>> Start PROVIDED DATA

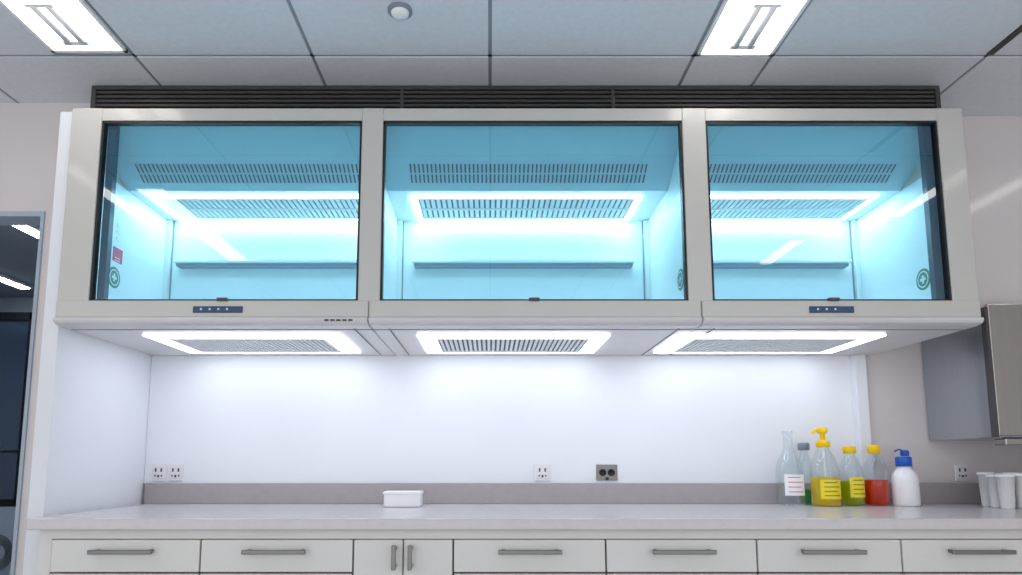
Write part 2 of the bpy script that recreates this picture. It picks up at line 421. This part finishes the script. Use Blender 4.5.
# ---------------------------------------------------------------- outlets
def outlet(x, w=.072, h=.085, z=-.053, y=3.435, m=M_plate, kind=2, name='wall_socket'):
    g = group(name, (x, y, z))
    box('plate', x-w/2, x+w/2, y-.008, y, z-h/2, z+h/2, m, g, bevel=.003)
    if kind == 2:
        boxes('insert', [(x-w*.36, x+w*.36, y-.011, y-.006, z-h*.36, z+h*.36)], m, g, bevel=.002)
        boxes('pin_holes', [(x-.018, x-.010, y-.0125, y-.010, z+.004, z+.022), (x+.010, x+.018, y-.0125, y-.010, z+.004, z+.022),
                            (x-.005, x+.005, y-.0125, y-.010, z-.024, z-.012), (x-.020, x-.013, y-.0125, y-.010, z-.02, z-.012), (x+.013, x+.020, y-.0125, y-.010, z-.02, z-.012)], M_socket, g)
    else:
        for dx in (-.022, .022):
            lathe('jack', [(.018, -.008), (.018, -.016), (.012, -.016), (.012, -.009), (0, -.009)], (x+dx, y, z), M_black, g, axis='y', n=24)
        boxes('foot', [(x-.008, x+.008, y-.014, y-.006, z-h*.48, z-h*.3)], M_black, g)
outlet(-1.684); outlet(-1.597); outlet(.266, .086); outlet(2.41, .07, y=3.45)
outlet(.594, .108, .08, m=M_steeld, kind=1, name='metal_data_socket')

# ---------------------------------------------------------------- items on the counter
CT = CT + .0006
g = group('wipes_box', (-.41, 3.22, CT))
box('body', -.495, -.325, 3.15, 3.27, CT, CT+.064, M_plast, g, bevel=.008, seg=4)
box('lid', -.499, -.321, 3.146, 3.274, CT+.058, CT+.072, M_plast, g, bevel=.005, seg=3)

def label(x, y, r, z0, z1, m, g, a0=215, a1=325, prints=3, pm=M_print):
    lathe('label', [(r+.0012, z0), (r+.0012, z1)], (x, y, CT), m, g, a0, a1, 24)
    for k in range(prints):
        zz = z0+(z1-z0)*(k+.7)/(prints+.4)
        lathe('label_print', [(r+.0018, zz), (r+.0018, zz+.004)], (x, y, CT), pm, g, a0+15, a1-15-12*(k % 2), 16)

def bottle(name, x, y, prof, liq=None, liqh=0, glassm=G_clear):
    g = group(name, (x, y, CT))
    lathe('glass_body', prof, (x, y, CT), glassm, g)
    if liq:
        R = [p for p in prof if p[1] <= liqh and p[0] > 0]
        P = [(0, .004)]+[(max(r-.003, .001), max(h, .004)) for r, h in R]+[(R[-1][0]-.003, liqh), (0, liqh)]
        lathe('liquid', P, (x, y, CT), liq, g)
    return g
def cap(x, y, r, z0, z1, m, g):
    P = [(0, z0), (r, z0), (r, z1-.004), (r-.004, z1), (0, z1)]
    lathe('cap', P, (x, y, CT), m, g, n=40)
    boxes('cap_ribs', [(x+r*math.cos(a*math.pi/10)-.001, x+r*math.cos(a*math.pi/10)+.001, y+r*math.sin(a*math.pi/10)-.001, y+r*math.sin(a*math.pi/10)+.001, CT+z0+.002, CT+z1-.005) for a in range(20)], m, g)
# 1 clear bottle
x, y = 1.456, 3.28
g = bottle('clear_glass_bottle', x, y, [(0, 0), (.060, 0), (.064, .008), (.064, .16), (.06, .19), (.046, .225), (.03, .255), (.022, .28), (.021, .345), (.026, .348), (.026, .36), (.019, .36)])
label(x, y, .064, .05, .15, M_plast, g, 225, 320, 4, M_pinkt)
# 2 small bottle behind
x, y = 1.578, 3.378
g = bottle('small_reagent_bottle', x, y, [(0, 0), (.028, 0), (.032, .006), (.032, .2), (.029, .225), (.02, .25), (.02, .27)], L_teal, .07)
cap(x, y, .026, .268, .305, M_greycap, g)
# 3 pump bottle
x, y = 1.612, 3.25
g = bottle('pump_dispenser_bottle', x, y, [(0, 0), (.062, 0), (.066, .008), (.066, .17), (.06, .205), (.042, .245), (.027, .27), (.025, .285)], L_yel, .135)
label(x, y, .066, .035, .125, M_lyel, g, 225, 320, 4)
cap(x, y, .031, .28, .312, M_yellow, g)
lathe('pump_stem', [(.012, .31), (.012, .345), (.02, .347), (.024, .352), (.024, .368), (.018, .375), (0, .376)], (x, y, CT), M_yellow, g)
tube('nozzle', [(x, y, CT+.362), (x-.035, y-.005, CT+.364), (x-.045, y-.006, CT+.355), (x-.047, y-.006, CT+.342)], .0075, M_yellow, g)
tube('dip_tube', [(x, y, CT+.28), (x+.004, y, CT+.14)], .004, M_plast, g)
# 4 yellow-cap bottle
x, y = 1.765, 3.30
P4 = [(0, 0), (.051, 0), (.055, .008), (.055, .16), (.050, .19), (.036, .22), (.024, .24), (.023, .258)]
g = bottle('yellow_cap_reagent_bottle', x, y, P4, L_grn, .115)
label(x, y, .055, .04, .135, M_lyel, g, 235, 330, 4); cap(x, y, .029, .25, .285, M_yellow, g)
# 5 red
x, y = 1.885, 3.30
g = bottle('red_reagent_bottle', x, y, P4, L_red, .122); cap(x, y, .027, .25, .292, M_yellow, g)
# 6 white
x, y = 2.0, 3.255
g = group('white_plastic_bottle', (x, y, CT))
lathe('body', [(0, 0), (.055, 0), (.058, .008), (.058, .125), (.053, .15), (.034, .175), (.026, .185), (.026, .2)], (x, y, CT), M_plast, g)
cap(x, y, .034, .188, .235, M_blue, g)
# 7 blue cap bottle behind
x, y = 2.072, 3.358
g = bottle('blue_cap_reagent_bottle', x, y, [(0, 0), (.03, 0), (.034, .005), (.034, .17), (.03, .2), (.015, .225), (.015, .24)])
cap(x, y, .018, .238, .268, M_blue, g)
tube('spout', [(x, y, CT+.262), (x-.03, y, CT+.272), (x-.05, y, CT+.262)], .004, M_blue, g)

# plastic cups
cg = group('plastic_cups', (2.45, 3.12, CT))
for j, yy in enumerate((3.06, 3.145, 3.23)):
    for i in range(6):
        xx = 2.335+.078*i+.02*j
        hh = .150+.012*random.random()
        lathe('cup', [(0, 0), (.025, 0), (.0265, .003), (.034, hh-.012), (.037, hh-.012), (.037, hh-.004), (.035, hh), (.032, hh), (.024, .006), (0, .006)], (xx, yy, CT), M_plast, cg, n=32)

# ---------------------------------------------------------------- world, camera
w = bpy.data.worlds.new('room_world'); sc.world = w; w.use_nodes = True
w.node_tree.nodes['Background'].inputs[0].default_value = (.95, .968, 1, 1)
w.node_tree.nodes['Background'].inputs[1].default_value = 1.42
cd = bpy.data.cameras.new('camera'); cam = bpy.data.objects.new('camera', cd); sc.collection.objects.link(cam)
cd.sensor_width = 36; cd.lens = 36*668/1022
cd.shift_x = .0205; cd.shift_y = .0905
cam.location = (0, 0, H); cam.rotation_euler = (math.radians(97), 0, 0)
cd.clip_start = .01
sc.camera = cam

>> End PROVIDED DATA

§ DIRECTION
Make an exact reproduction of the listing above, without any pictures.

§ RESPONSE FOR THIS EXERCISE
Write part 2 of the bpy script that recreates this picture. It picks up at line 421. This part finishes the script. Use Blender 4.5.
# ---------------------------------------------------------------- outlets
def outlet(x, w=.072, h=.085, z=-.053, y=3.435, m=M_plate, kind=2, name='wall_socket'):
    g = group(name, (x, y, z))
    box('plate', x-w/2, x+w/2, y-.008, y, z-h/2, z+h/2, m, g, bevel=.003)
    if kind == 2:
        boxes('insert', [(x-w*.36, x+w*.36, y-.011, y-.006, z-h*.36, z+h*.36)], m, g, bevel=.002)
        boxes('pin_holes', [(x-.018, x-.010, y-.0125, y-.010, z+.004, z+.022), (x+.010, x+.018, y-.0125, y-.010, z+.004, z+.022),
                            (x-.005, x+.005, y-.0125, y-.010, z-.024, z-.012), (x-.020, x-.013, y-.0125, y-.010, z-.02, z-.012), (x+.013, x+.020, y-.0125, y-.010, z-.02, z-.012)], M_socket, g)
    else:
        for dx in (-.022, .022):
            lathe('jack', [(.018, -.008), (.018, -.016), (.012, -.016), (.012, -.009), (0, -.009)], (x+dx, y, z), M_black, g, axis='y', n=24)
        boxes('foot', [(x-.008, x+.008, y-.014, y-.006, z-h*.48, z-h*.3)], M_black, g)
outlet(-1.684); outlet(-1.597); outlet(.266, .086); outlet(2.41, .07, y=3.45)
outlet(.594, .108, .08, m=M_steeld, kind=1, name='metal_data_socket')

# ---------------------------------------------------------------- items on the counter
CT = CT + .0006
g = group('wipes_box', (-.41, 3.22, CT))
box('body', -.495, -.325, 3.15, 3.27, CT, CT+.064, M_plast, g, bevel=.008, seg=4)
box('lid', -.499, -.321, 3.146, 3.274, CT+.058, CT+.072, M_plast, g, bevel=.005, seg=3)

def label(x, y, r, z0, z1, m, g, a0=215, a1=325, prints=3, pm=M_print):
    lathe('label', [(r+.0012, z0), (r+.0012, z1)], (x, y, CT), m, g, a0, a1, 24)
    for k in range(prints):
        zz = z0+(z1-z0)*(k+.7)/(prints+.4)
        lathe('label_print', [(r+.0018, zz), (r+.0018, zz+.004)], (x, y, CT), pm, g, a0+15, a1-15-12*(k % 2), 16)

def bottle(name, x, y, prof, liq=None, liqh=0, glassm=G_clear):
    g = group(name, (x, y, CT))
    lathe('glass_body', prof, (x, y, CT), glassm, g)
    if liq:
        R = [p for p in prof if p[1] <= liqh and p[0] > 0]
        P = [(0, .004)]+[(max(r-.003, .001), max(h, .004)) for r, h in R]+[(R[-1][0]-.003, liqh), (0, liqh)]
        lathe('liquid', P, (x, y, CT), liq, g)
    return g
def cap(x, y, r, z0, z1, m, g):
    P = [(0, z0), (r, z0), (r, z1-.004), (r-.004, z1), (0, z1)]
    lathe('cap', P, (x, y, CT), m, g, n=40)
    boxes('cap_ribs', [(x+r*math.cos(a*math.pi/10)-.001, x+r*math.cos(a*math.pi/10)+.001, y+r*math.sin(a*math.pi/10)-.001, y+r*math.sin(a*math.pi/10)+.001, CT+z0+.002, CT+z1-.005) for a in range(20)], m, g)
# 1 clear bottle
x, y = 1.456, 3.28
g = bottle('clear_glass_bottle', x, y, [(0, 0), (.060, 0), (.064, .008), (.064, .16), (.06, .19), (.046, .225), (.03, .255), (.022, .28), (.021, .345), (.026, .348), (.026, .36), (.019, .36)])
label(x, y, .064, .05, .15, M_plast, g, 225, 320, 4, M_pinkt)
# 2 small bottle behind
x, y = 1.578, 3.378
g = bottle('small_reagent_bottle', x, y, [(0, 0), (.028, 0), (.032, .006), (.032, .2), (.029, .225), (.02, .25), (.02, .27)], L_teal, .07)
cap(x, y, .026, .268, .305, M_greycap, g)
# 3 pump bottle
x, y = 1.612, 3.25
g = bottle('pump_dispenser_bottle', x, y, [(0, 0), (.062, 0), (.066, .008), (.066, .17), (.06, .205), (.042, .245), (.027, .27), (.025, .285)], L_yel, .135)
label(x, y, .066, .035, .125, M_lyel, g, 225, 320, 4)
cap(x, y, .031, .28, .312, M_yellow, g)
lathe('pump_stem', [(.012, .31), (.012, .345), (.02, .347), (.024, .352), (.024, .368), (.018, .375), (0, .376)], (x, y, CT), M_yellow, g)
tube('nozzle', [(x, y, CT+.362), (x-.035, y-.005, CT+.364), (x-.045, y-.006, CT+.355), (x-.047, y-.006, CT+.342)], .0075, M_yellow, g)
tube('dip_tube', [(x, y, CT+.28), (x+.004, y, CT+.14)], .004, M_plast, g)
# 4 yellow-cap bottle
x, y = 1.765, 3.30
P4 = [(0, 0), (.051, 0), (.055, .008), (.055, .16), (.050, .19), (.036, .22), (.024, .24), (.023, .258)]
g = bottle('yellow_cap_reagent_bottle', x, y, P4, L_grn, .115)
label(x, y, .055, .04, .135, M_lyel, g, 235, 330, 4); cap(x, y, .029, .25, .285, M_yellow, g)
# 5 red
x, y = 1.885, 3.30
g = bottle('red_reagent_bottle', x, y, P4, L_red, .122); cap(x, y, .027, .25, .292, M_yellow, g)
# 6 white
x, y = 2.0, 3.255
g = group('white_plastic_bottle', (x, y, CT))
lathe('body', [(0, 0), (.055, 0), (.058, .008), (.058, .125), (.053, .15), (.034, .175), (.026, .185), (.026, .2)], (x, y, CT), M_plast, g)
cap(x, y, .034, .188, .235, M_blue, g)
# 7 blue cap bottle behind
x, y = 2.072, 3.358
g = bottle('blue_cap_reagent_bottle', x, y, [(0, 0), (.03, 0), (.034, .005), (.034, .17), (.03, .2), (.015, .225), (.015, .24)])
cap(x, y, .018, .238, .268, M_blue, g)
tube('spout', [(x, y, CT+.262), (x-.03, y, CT+.272), (x-.05, y, CT+.262)], .004, M_blue, g)

# plastic cups
cg = group('plastic_cups', (2.45, 3.12, CT))
for j, yy in enumerate((3.06, 3.145, 3.23)):
    for i in range(6):
        xx = 2.335+.078*i+.02*j
        hh = .150+.012*random.random()
        lathe('cup', [(0, 0), (.025, 0), (.0265, .003), (.034, hh-.012), (.037, hh-.012), (.037, hh-.004), (.035, hh), (.032, hh), (.024, .006), (0, .006)], (xx, yy, CT), M_plast, cg, n=32)

# ---------------------------------------------------------------- world, camera
w = bpy.data.worlds.new('room_world'); sc.world = w; w.use_nodes = True
w.node_tree.nodes['Background'].inputs[0].default_value = (.95, .968, 1, 1)
w.node_tree.nodes['Background'].inputs[1].default_value = 1.42
cd = bpy.data.cameras.new('camera'); cam = bpy.data.objects.new('camera', cd); sc.collection.objects.link(cam)
cd.sensor_width = 36; cd.lens = 36*668/1022
cd.shift_x = .0205; cd.shift_y = .0905
cam.location = (0, 0, H); cam.rotation_euler = (math.radians(97), 0, 0)
cd.clip_start = .01
sc.camera = cam